Ed Feser has a very useful post which clears up some unfortunately common confusions with respect to talk about facts and opinions. I agree with what he says but would like to add a nuance. Feser distinguishes two senses of 'fact,' one metaphysical (I prefer the term 'ontological') the other epistemological:
Fact (1): an objective state of affairsFact (2): a state of affairs known via conclusive arguments, airtight evidence, etc.I suggest that we distinguish within the metaphysical Fact(1) between facts-that, which are true propositions, and facts-of, which are worldly states of affairs that function as the truth-makers of true propositions. If I say that table salt is NaCl, what I say is a fact in the epistemological sense of being something known to be the case, but it is also a fact in two further senses. Uttering 'Table salt is NaCl' I express a true proposition. (I take a Fregean line on propositions: they are the senses of context-free declarative sentences.) Clearly, the proposition expressed by my utterance is true whether or not anyone knows it. So this is an ontological use of 'fact.' But it is arguable that (contingent) propositions, which are truth-bearers, have need of truth-makers. Truth-makers are plausibly taken to be worldly (concrete) states of affairs. (Not to be confused with the abstract states of affairs of Chisholm and Plantinga.) Thus the proposition expressed by 'Table salt is NaCl' is made-true by the concrete state of affairs, the fact-of, table salt's being sodium chloride.

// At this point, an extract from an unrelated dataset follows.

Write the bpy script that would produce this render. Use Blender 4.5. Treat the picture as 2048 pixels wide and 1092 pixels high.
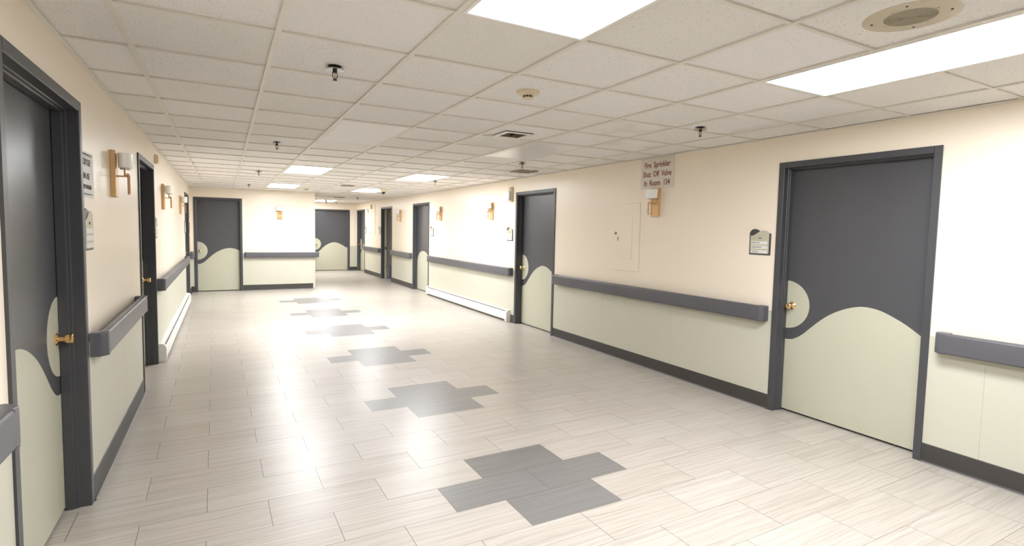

One way to see the difference between a proposition, a truth-bearer, and its truth-maker is by noting that Tom himself, all 200 lbs of him, is not a constituent of the Fregean proposition expressed by 'Tom is tired,' whereas Tom himself is a constituent of the fact-of Tom' s being tired. More fundamentally, if you have realist intuitions, it should seem self-evident that a true proposition cannot just be true; it is in need of an ontological ground of its truth. It is true that my desk is littered with books, but this truth (true proposition) doesn''t hang in the air so to speak, it is grounded in a truth-making fact involving concrete books and a desk.
Many, many questions can be raised about truth-bearers, truth-makers, and so on, but all that comes later. For now, the point is merely to sketch a prima facie three-fold distinction that one ought to be aware of even if, later down the theoretical road one decides that facts-that can be identified with facts-of, or that a conflation of facts in the epistemological sense with facts-that can be justified, or whatever. Such theoretical identifications and conflations presuppose for their very sense such preliminary prima facie distinctions as I have just made.